Quello che ci salva, da sempre e per sempre, è la nostra possibilità di farci toccare l’anima, di accettare il fallimento, ma anche la felicità, perché è molto rischioso accettare di essere felici, ci rende responsabili, attori e non comparse del nostro stare al mondo.
“Io credo che l’amore sia tutta una questione di prospettiva. È come un bello scorcio, uno di quelli che vedi mentre cammini in un borgo del reatino. Ti blocchi, lo osservi e ne resti ammaliata. È tutto così perfetto che non pensi possa esistere un altro luogo al mondo in cui varrebbe la pena stare. Prendi il telefono per scattare una foto, ti sposti un istante per trovare la luce giusta e tac! Tutto cambia. Sul muro sono comparse crepe che prima non vedevi, al bordo del marciapiede c’è dell’immondizia lasciata da qualche incivile. In un istante la bellezza è scomparsa per sempre, e anche se provi a tornare al punto di prima ormai i tuoi occhi vedono solo le crepe e l’immondizia”.

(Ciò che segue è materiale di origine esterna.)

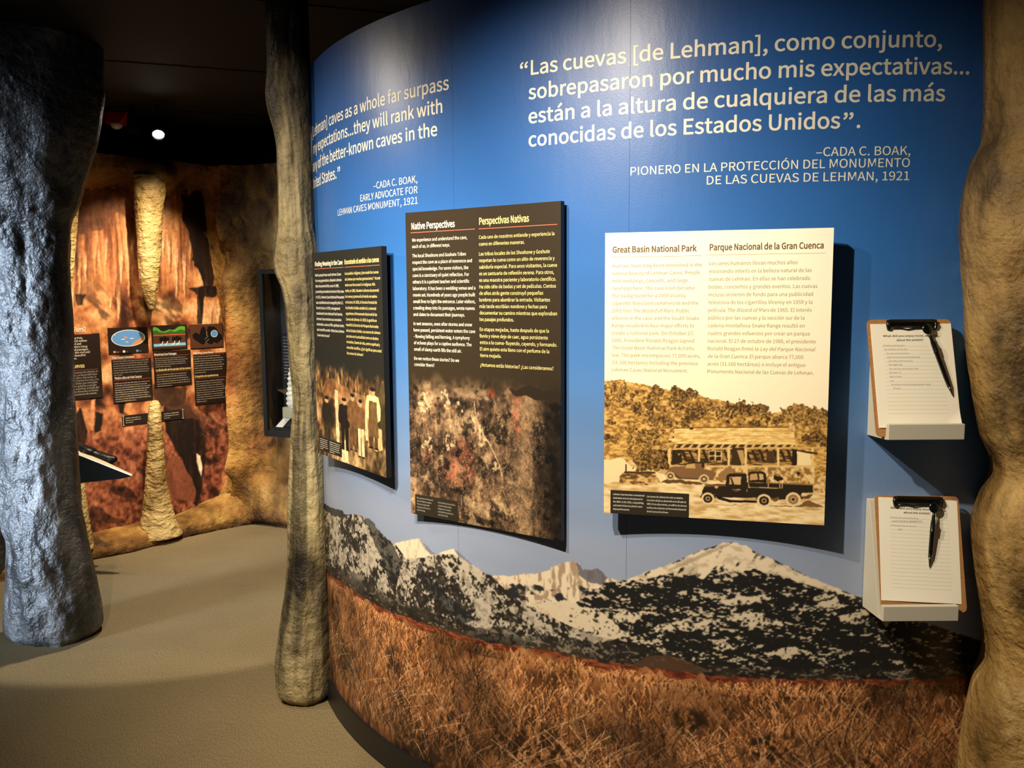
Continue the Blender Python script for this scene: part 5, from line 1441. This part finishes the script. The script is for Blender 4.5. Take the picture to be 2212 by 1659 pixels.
# ------------------------------------------------------------------ slanted shelf with a small bronze
def reading_shelf():
    Y = 4.98
    A = at(60, 940, Y); Bp = at(285, 1029, Y); C_ = at(262, 1034, Y); D_ = at(60, 1056, Y)
    back = np.array([-.10, .42, 0])
    t = thing('slanted_shelf', 'slanted dark shelf with a pale top jutting out behind the thick dark column', 'shelf', (A[0] + .05, Y + .1, 0))
    o = np.array(t.location)
    b = B(); b.add([A - o, Bp - o, C_ - o, D_ - o, A - o + back * .40, Bp - o + back * .05, C_ - o + back * .05, D_ - o + back * .40], [(0, 3, 2, 1), (4, 5, 6, 7), (0, 1, 5, 4), (1, 2, 6, 5), (2, 3, 7, 6), (3, 0, 4, 7)]); b.build('body', 'shelf_side', t)
    n = np.array([0, 0, .008])
    b = B(); q4 = [A - o, Bp - o, Bp - o + back * .05, A - o + back * .40]; b.add([k + n * .1 for k in q4] + [k + n for k in q4], [(0, 3, 2, 1), (4, 5, 6, 7), (0, 1, 5, 4), (1, 2, 6, 5), (2, 3, 7, 6), (3, 0, 4, 7)]); b.build('top', 'shelf', t)
    b = B(); b.box((-.02, .02, 0), (.10, .14, D_[2] + .02)); b.build('post', 'shelf_side', t)
    # bronze figure: one skinned body
    ax = (Bp - A) / np.linalg.norm(Bp - A)
    P = lambda x, y, dy, up: at(x, y, Y + .10 + dy)
    pts = {'pelvis': (214, 990, .0, .030), 'belly': (200, 982, .0, .036), 'chest': (184, 974, .0, .036), 'neck': (173, 966, .0, .022), 'head': (165, 962, 0, .026), 'snout': (158, 965, 0, .010),
           'rump': (232, 995, 0, .027), 'tailbase': (246, 992, 0, .020), 'tail': (254, 991, 0, .010),
           'lega': (229, 1001, -.03, .012), 'foota': (227, 1007, -.04, .008), 'legb': (236, 1000, .05, .012), 'footb': (236, 1004, .06, .008),
           'arma': (178, 980, -.04, .013), 'handa': (171, 983, -.06, .009), 'armb': (182, 978, .05, .013), 'handb': (176, 978, .07, .009)}
    names = list(pts)
    edges = [('pelvis', 'belly'), ('belly', 'chest'), ('chest', 'neck'), ('neck', 'head'), ('head', 'snout'), ('pelvis', 'rump'), ('rump', 'tailbase'), ('tailbase', 'tail'), ('rump', 'lega'), ('lega', 'foota'), ('rump', 'legb'), ('legb', 'footb'), ('chest', 'arma'), ('arma', 'handa'), ('chest', 'armb'), ('armb', 'handb')]
    me = bpy.data.meshes.new('bronze_animal')
    me.from_pydata([tuple(P(pts[k][0], pts[k][1], pts[k][2], 0)) for k in names], [(names.index(a), names.index(b_)) for a, b_ in edges], [])
    ob = bpy.data.objects.new('bronze_animal', me); COL.objects.link(ob)
    sk = ob.modifiers.new('skin', 'SKIN'); sk.use_smooth_shade = True
    for i, k in enumerate(names):
        me.skin_vertices[0].data[i].radius = (pts[k][3] * 1.25, pts[k][3] * 1.25)
    me.skin_vertices[0].data[0].use_root = True
    ss = ob.modifiers.new('sub', 'SUBSURF'); ss.levels = ss.render_levels = 2
    me.materials.append(MAT['bronze'])
    props(ob, 'small dark bronze animal figure lying on the slanted shelf', 'sculpture')
reading_shelf()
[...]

“Il baluginio rossastro avvampa appena quando lei porta la sigaretta fra le labbra di lui, che aspira con avidità. Si guardano come io e Anna ci guardavamo fino a qualche giorno fa. Ed è uno spostamento impercettibile, il bacio che Michele piazza sul collo della sorella. Mentre le palpebre di Laura si socchiudono nell’estasi più dolce, torno a guardare Anna. La vedo alzare il telefono, sorridere e scattare una foto.
Poi si gira verso di me, e tutto ciò che so sull’amore sembra sparire per sempre”.